# [What to produce]
Reproduce exactly, with no pictures, each line from the opening of the material down through the line containing "random.seed(7)".

# [Provided data]
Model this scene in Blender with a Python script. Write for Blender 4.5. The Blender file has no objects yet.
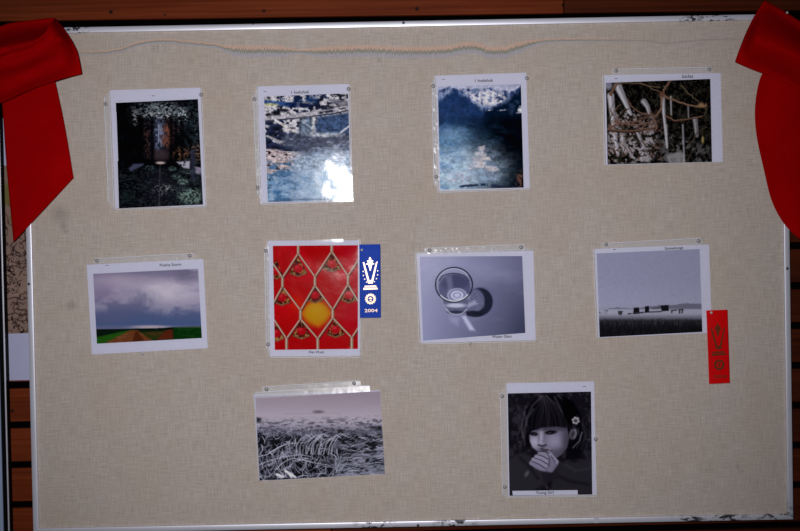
import bpy, bmesh, math, random
import numpy as np
from mathutils import Vector

scene = bpy.context.scene
COL = scene.collection
random.seed(7)

# ------------------------------------------------------------------ camera
W_PX, H_PX, F_PX = 800, 531, 1100.0
ZC = 1.5                                   # height of the board's centre above the ground
CAM = np.array([-0.0229, -2.6431, ZC + 0.0664])
PITCH, YAW, ROLL = -0.01685, 0.00098, -0.01913
_cy, _sy, _cp, _sp = math.cos(YAW), math.sin(YAW), math.cos(PITCH), math.sin(PITCH)
FWD = np.array([_sy*_cp, _cy*_cp, _sp])
_r = np.array([_cy, -_sy, 0.0]); _u = np.cross(_r, FWD)
RIGHT = _r*math.cos(ROLL) + _u*math.sin(ROLL)
UP = -_r*math.sin(ROLL) + _u*math.cos(ROLL)

cam_data = bpy.data.cameras.new('camera')
cam_data.sensor_fit = 'HORIZONTAL'; cam_data.sensor_width = 36.0
cam_data.lens = 36.0*F_PX/W_PX
cam = bpy.data.objects.new('camera', cam_data); COL.objects.link(cam)
from mathutils import Matrix
_m = Matrix(((RIGHT[0], UP[0], -FWD[0], CAM[0]), (RIGHT[1], UP[1], -FWD[1], CAM[1]),
             (RIGHT[2], UP[2], -FWD[2], CAM[2]), (0, 0, 0, 1)))
cam.matrix_world = _m
scene.camera = cam

def at(px, py, y=0.0):
    """the point of the plane y = const that the photograph shows at (px, py)"""
    d = FWD + RIGHT*((px-400.0)/F_PX) - UP*((py-265.5)/F_PX)
    return CAM + d*((y-CAM[1])/d[1])

def at_arr(px, py, y):
    px = np.asarray(px, float); py = np.asarray(py, float); y = np.broadcast_to(np.asarray(y, float), px.shape)
    d = FWD[None] + RIGHT[None]*((px.ravel()-400.0)/F_PX)[:, None] - UP[None]*((py.ravel()-265.5)/F_PX)[:, None]
    return CAM[None] + d*((y.ravel()-CAM[1])/d[:, 1])[:, None]

# ------------------------------------------------------------------ light
world = bpy.data.worlds.new('world'); scene.world = world
world.use_nodes = True
world.node_tree.nodes['Background'].inputs[0].default_value = (0.55, 0.68, 1.0, 1)
world.node_tree.nodes['Background'].inputs[1].default_value = 0.022

fl = bpy.data.lights.new('camera_flash', 'SPOT')      # the flash of the camera that took the photograph
fl.energy = 170.0; fl.color = (1.0, 0.985, 1.0)
fl.shadow_soft_size = 0.030
fl.spot_size = math.radians(70); fl.spot_blend = 1.0
flo = bpy.data.objects.new('camera_flash', fl); COL.objects.link(flo)
FLASH = CAM + RIGHT*(-0.15) + UP*0.14
flo.location = FLASH
_t = Vector(at(375, 240, 0)) - Vector(FLASH)
flo.rotation_euler = _t.to_track_quat('-Z', 'Y').to_euler()

vs = scene.view_settings
scene.display_settings.display_device = 'sRGB'
vs.view_transform = 'Standard'; vs.look = 'None'; vs.gamma = 1.0; vs.use_curve_mapping = False
vs.exposure = 0.0
GAIN = 0.62            # display value of a white surface under the flash: printed colours are divided by it

# ------------------------------------------------------------------ helpers
def s2l(c):
    c = np.asarray(c, float)/255.0
    return np.where(c <= 0.04045, c/12.92, ((c+0.055)/1.055)**2.4)

def alb(r, g, b):
    """a surface colour from the sRGB value the photograph shows under the flash"""
    v = np.clip(s2l([r, g, b])/GAIN, 0, 0.95)
    return (float(v[0]), float(v[1]), float(v[2]), 1.0)

def material(name):
    m = bpy.data.materials.new(name); m.use_nodes = True
    return m, m.node_tree.nodes, m.node_tree.links, m.node_tree.nodes['Principled BSDF']

def simple(name, col, rough=0.6, metal=0.0, spec=0.5, var=0.0, scale=60.0, bump=0.0, sheen=0.0):
    m, N, L, b = material(name)
    b.inputs['Base Color'].default_value = col
    b.inputs['Roughness'].default_value = rough
    b.inputs['Metallic'].default_value = metal
    b.inputs['Specular IOR Level'].default_value = spec
    if sheen: b.inputs['Sheen Weight'].default_value = sheen
    tc = N.new('ShaderNodeTexCoord'); nz = N.new('ShaderNodeTexNoise')
    nz.inputs['Scale'].default_value = scale; nz.inputs['Detail'].default_value = 4
    L.new(tc.outputs['Object'], nz.inputs['Vector'])
    if var:
        mx = N.new('ShaderNodeMix'); mx.data_type = 'RGBA'
        mx.inputs['A'].default_value = tuple(c*(1-var) for c in col[:3]) + (1,)
        mx.inputs['B'].default_value = tuple(min(1, c*(1+var)) for c in col[:3]) + (1,)
        L.new(nz.outputs['Fac'], mx.inputs['Factor']); L.new(mx.outputs['Result'], b.inputs['Base Color'])
    if bump:
        bp = N.new('ShaderNodeBump'); bp.inputs['Strength'].default_value = bump; bp.inputs['Distance'].default_value = 0.001
        L.new(nz.outputs['Fac'], bp.inputs['Height']); L.new(bp.outputs['Normal'], b.inputs['Normal'])
    return m

def math_node(N, L, op, a, b=None, clamp=False):
    n = N.new('ShaderNodeMath'); n.operation = op; n.use_clamp = clamp
    for i, v in enumerate((a, b)):
        if v is None: continue
        if isinstance(v, (int, float)): n.inputs[i].default_value = v
        else: L.new(v, n.inputs[i])
    return n.outputs[0]

def mix_col(N, L, fac, a, b):
    n = N.new('ShaderNodeMix'); n.data_type = 'RGBA'
    for k, v in (('Factor', fac), ('A', a), ('B', b)):
        if isinstance(v, (int, float, tuple)): n.inputs[k].default_value = v
        else: L.new(v, n.inputs[k])
    return n.outputs['Result']

def stretched_noise(N, L, vec, scale3, scale=1.0, detail=3.0, rough=0.6):
    mp = N.new('ShaderNodeMapping'); mp.inputs['Scale'].default_value = scale3
    L.new(vec, mp.inputs['Vector'])
    nz = N.new('ShaderNodeTexNoise'); nz.inputs['Scale'].default_value = scale
    nz.inputs['Detail'].default_value = detail; nz.inputs['Roughness'].default_value = rough
    L.new(mp.outputs['Vector'], nz.inputs['Vector'])
    return nz.outputs['Fac']

def ramp(N, L, fac, lo, hi):
    n = N.new('ShaderNodeMapRange'); n.inputs['From Min'].default_value = lo; n.inputs['From Max'].default_value = hi
    L.new(fac, n.inputs['Value'])
    return n.outputs['Result']

def spots(N, L, vec, pts):
    """1 inside small round marks at the given points (x, z, radius)"""
    out = None
    for p, rad in pts:
        d = N.new('ShaderNodeVectorMath'); d.operation = 'DISTANCE'
        fl = N.new('ShaderNodeVectorMath'); fl.operation = 'MULTIPLY'; fl.inputs[1].default_value = (1, 0, 1)
        L.new(vec, fl.inputs[0]); L.new(fl.outputs['Vector'], d.inputs[0])
        d.inputs[1].default_value = (p[0], 0, p[2])
        v = ramp(N, L, d.outputs['Value'], rad, rad*0.3)
        out = v if out is None else math_node(N, L, 'MAXIMUM', out, v)
    return out

def tag(o, label, cat, group=None):
    o['label'] = label; o['category'] = cat
    if group: o['group'] = group
    return o

def structure(o):
    o['kind'] = 'structure'; return o

def empty(name, loc):
    o = bpy.data.objects.new(name, None); COL.objects.link(o)
    o.location = Vector(loc); o.empty_display_size = 0.05
    return o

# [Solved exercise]
Model this scene in Blender with a Python script. Write for Blender 4.5. The Blender file has no objects yet.
import bpy, bmesh, math, random
import numpy as np
from mathutils import Vector

scene = bpy.context.scene
COL = scene.collection
random.seed(7)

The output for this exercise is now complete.